In “Emergent Strategy,” Brown also emphasized the importance of being adaptive to change in ways that evoke our humanity, and explained what it means to be nonlinear and iterative. In reference to transformative justice, she said we must start at an individual basis, and then influence more people for communities and the nation to start catching on.

Brown argued restorative justice will not simply restore the environment in which the harm was committed. Rather, she said “we need to pull the problem up from the root so it doesn’t happen again.”

Finally, Brown stressed the importance of decentralizing oneself and becoming interdependent with others. She joked about how people once thought the entire universe orbited around the Earth, and compared this to how many people view the world today. To be successful, she argued, it is important to stay independent in ones strengths and strategies while cooperating with others’ individual strengths.

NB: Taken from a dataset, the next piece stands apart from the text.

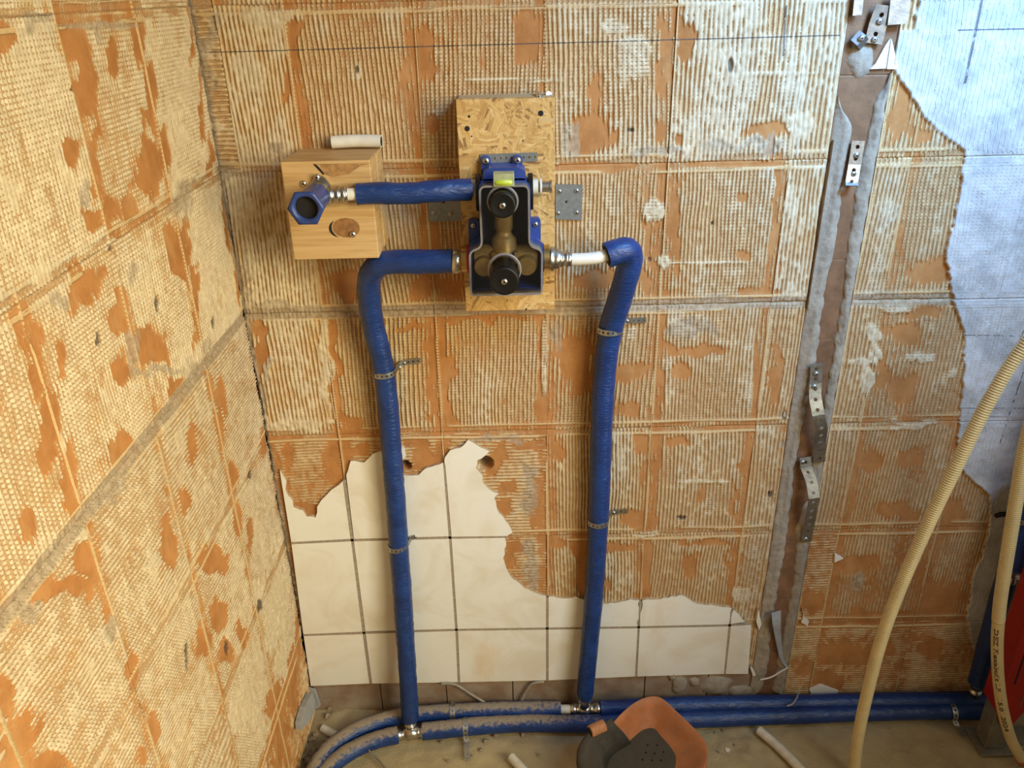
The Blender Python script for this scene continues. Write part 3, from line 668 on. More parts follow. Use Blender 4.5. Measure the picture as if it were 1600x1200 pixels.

LSA senior Jamie Thompson, a Central Student Governnent representative and a Diversity, Equity and Inclusion student coordinator of the Community Action and Social Change office, came to Brown’s lecture to hear new ideas for creating change through DEI student initiatives. 

“It was amazing being able to bring in outside organizers from Detroit to Ann Arbor,” Thompson said.

Correction appended: a previous version of this article misquoted Reynolds.